Owners saying goodbye to landmark building

Andrea Rose news@echo-pilot.com
The historic brick building that houses the Greencastle Antique Mall has been home to many business over the years. It will be auctioned off Saturday.

A Greencastle manufacturing landmark will go on the auction block this weekend, closing another chapter on the successful business story of its owners.

Pete Lucchino and his wife, Fran, who own and operate the Greencastle Antique Mall on South Washington Street, hope to sell the property.

 A local landmark 

The site has a rich history in Greencastle, dating to 1846 when it got its start as a foundry known as Crowell Manufacturing Co.

The original structure burned down in 1870 and the present brick building was constructed.

According to local historians, Crowell built traction engines, hand pumps and threshers, but grain drills were their specialty. Around 1877, the company rented out one corner to Mathias Möller.

"He went to the bank and they wouldn't give him money to build his own building, so he set up shop here," said Pete Lucchino.

Möller built reed and pipe organs for prominent Hagerstown citizens, including U.S. Sen. Louis McComas and Gov. William Hamilton, who convinced him to establish an organ works in Maryland.

"It ended up being extremely successful," Lucchino said.

Two decades later, the Crowell Co. went into receivership under the Rahauser family and the Geiser Manufacturing Co., of Waynesboro, bought the plant about 1901, using it to build gas engines and tractors.

A hosiery company moved in later and Lucchino Industries, Inc. began manufacturing patio cushions and ladies' dresses in 1984 and continued until 1991.

 Building business from a deer stand 

Lucchino, who came to the Cumberland Valley from Luzerne County, reflects fondly on those early days doing business in town.

He opened Lucchino Industries at the South Washington Street site in 1984 and hired about 35 people.

By 1986, he had purchased the building, but there was extra space he wasn't using.

"A few months after I bought it, I was standing in a tree 300 miles from here deer hunting and bored to death waiting for a deer to come," Lucchino recalled. "I started thinking about what I could do with this building.

"After having visited one or two flea markets, I thought it would be a good idea to make it upscale —more antiques than flea market goods. And that was it. I did it."

That was 1987 and he tucked the antiques into a portion of the building.

Two years later, the antique mall had proven so successful, it took over the entire 14,000-square-foot building.

"We've had the greatest dealers in the area with beautiful antiques," Lucchino said. "We had people coming from all over the country. It was a really good stop."

Both Pete and Fran ran the antique business, but Fran became the face of the store.

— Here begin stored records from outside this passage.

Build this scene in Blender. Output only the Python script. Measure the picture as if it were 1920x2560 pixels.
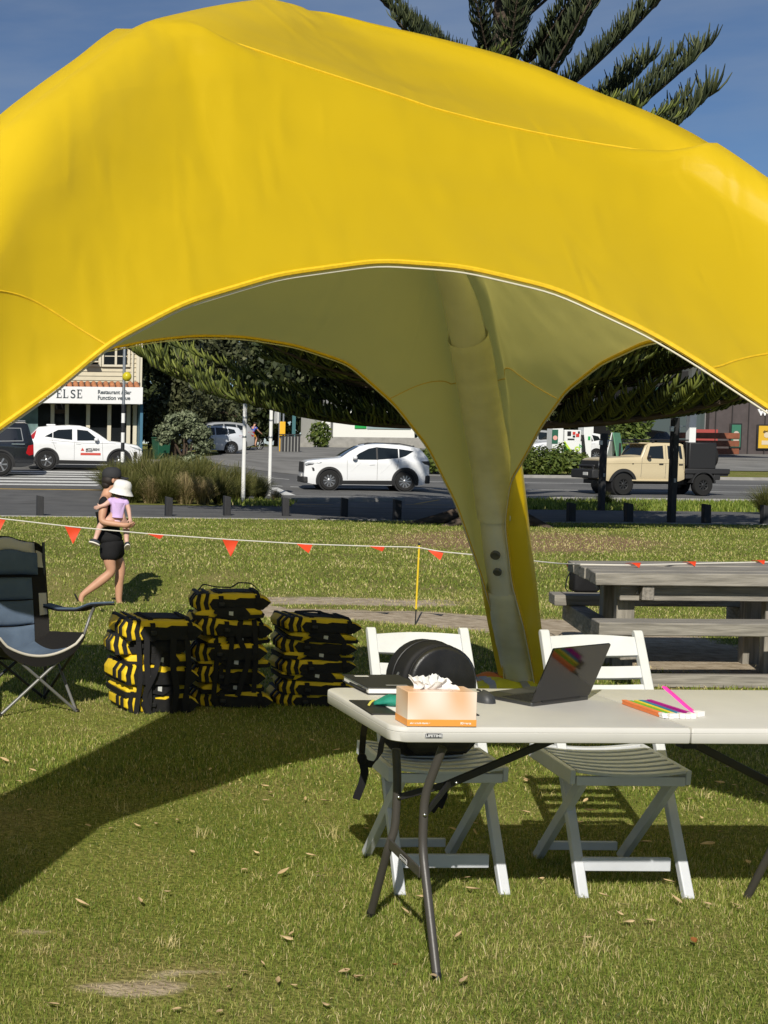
import bpy, bmesh, math, random
import numpy as np
from mathutils import Vector, Matrix, noise

random.seed(7)
rng = np.random.default_rng(11)
scene = bpy.context.scene
for o in list(bpy.data.objects):
    bpy.data.objects.remove(o)
col = scene.collection
R = math.radians

# ------------------------------------------------------------------ camera
F_PX, CAM_H, PITCH, ROLL, PPX, PPY = 3550.0, 1.62, R(3.3), R(0.65), -150.0, 1310.0
FW = Vector((0, math.cos(PITCH), -math.sin(PITCH)))
UP0 = Vector((0, math.sin(PITCH), math.cos(PITCH)))
RT0 = Vector((1, 0, 0))
RT = RT0 * math.cos(ROLL) + UP0 * math.sin(ROLL)
UP = -RT0 * math.sin(ROLL) + UP0 * math.cos(ROLL)
cam_data = bpy.data.cameras.new('camera')
cam = bpy.data.objects.new('camera', cam_data)
col.objects.link(cam)
cam.matrix_world = Matrix(((RT.x, UP.x, -FW.x, 0), (RT.y, UP.y, -FW.y, 0), (RT.z, UP.z, -FW.z, CAM_H), (0, 0, 0, 1)))
cam_data.sensor_fit = 'VERTICAL'
cam_data.sensor_height = 36.0
cam_data.sensor_width = 27.0
cam_data.lens = F_PX / 2560 * 36.0
cam_data.shift_x = (960 - PPX) / 2560
cam_data.shift_y = (PPY - 1280) / 2560
cam_data.clip_start = 0.05
cam_data.clip_end = 3000
scene.camera = cam

# ------------------------------------------------------------------ light
SUN_EL, SUN_AZ = R(35.0), R(21.0)          # light travels towards +y and a little +x
world = bpy.data.worlds.new('World')
scene.world = world
world.use_nodes = True
wn = world.node_tree.nodes
wl = world.node_tree.links
wn.clear()
w_out = wn.new('ShaderNodeOutputWorld')
w_bg = wn.new('ShaderNodeBackground')
w_bg.inputs['Strength'].default_value = 0.056
sky = wn.new('ShaderNodeTexSky')
sky.sky_type = 'NISHITA'
sky.sun_disc = False
sky.sun_elevation = SUN_EL
sky.sun_rotation = math.pi + SUN_AZ
sky.altitude = 2500
sky.air_density = 1.0
sky.dust_density = 0.0
sky.ozone_density = 5.0
tc = wn.new('ShaderNodeTexCoord')
mp = wn.new('ShaderNodeMapping')
mp.inputs['Scale'].default_value = (3.0, 3.0, 13.0)
mp.inputs['Rotation'].default_value = (0.12, 0.1, 0.3)
nz = wn.new('ShaderNodeTexNoise')
nz.inputs['Scale'].default_value = 1.7
nz.inputs['Detail'].default_value = 5
nz.inputs['Roughness'].default_value = 0.5
rp = wn.new('ShaderNodeValToRGB')
rp.color_ramp.elements[0].position = 0.38
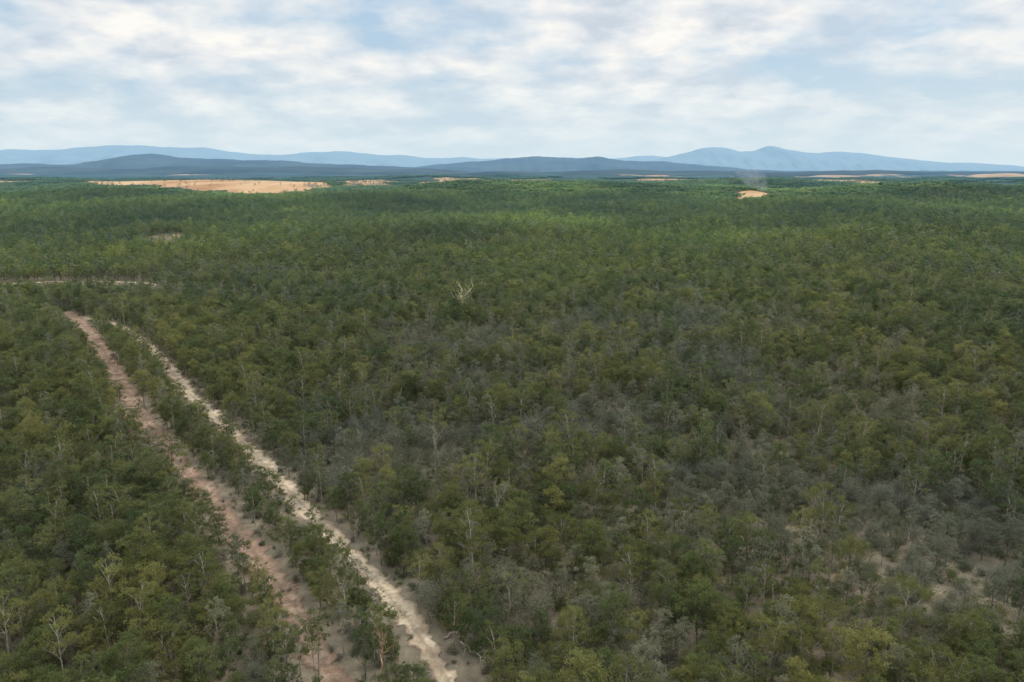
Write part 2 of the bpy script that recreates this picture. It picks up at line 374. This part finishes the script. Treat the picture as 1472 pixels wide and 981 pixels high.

"When Fran and I opened it, it was basically retirement income, but it ended up being so much more than that," Lucchino said. "The business has been very customer-oriented. We've made a lot of friends over the years. It's done much better than I ever anticipated. I opened it as an extra income kind of place, but it ended up being a full-time business. It was pretty cool."

 Pursuing new dreams 

But the business of doing business takes a lot of energy and focus and the couple agreed it's time to put their valued gem on the market and move on.

"My wife and argued about it for three years," Lucchino said with a chuckle. "She ran it and I do all the bookwork and marketing. I didn't want her dealing with it anymore. Besides, I'm 76 and that's much too old to be doing what I have to do."

The property will be sold Saturday, Nov. 23, at 10 a.m. at 345 S. Washington St., by Gateway Gallery Auction.

"It will go to the highest bidder, with the seller reserving the right to refuse any/all bids," according to John Kohler of Gateway Gallery Auction in Chambersburg.

The building is the focus of the auction, however the antique mall is still in operation and the successful bidder could make arrangements with Lucchino to continue the antique mall business in the building, either permanently or temporarily.

"What I hope is someone would keep the antique mall open. It's a great business," Lucchino said.

But if not, there are many options.

"It has a lot of uses," Lucchino added. "A brewery, market ... it has a lot of potential."

Lucchino said it will be hard to walk away from something he's enjoyed for more than 30 years, but he and Fran have plans.

"We'll go to Florida quite a bit," he said. "And we will spend time with our six grandchildren. It's a perfect life."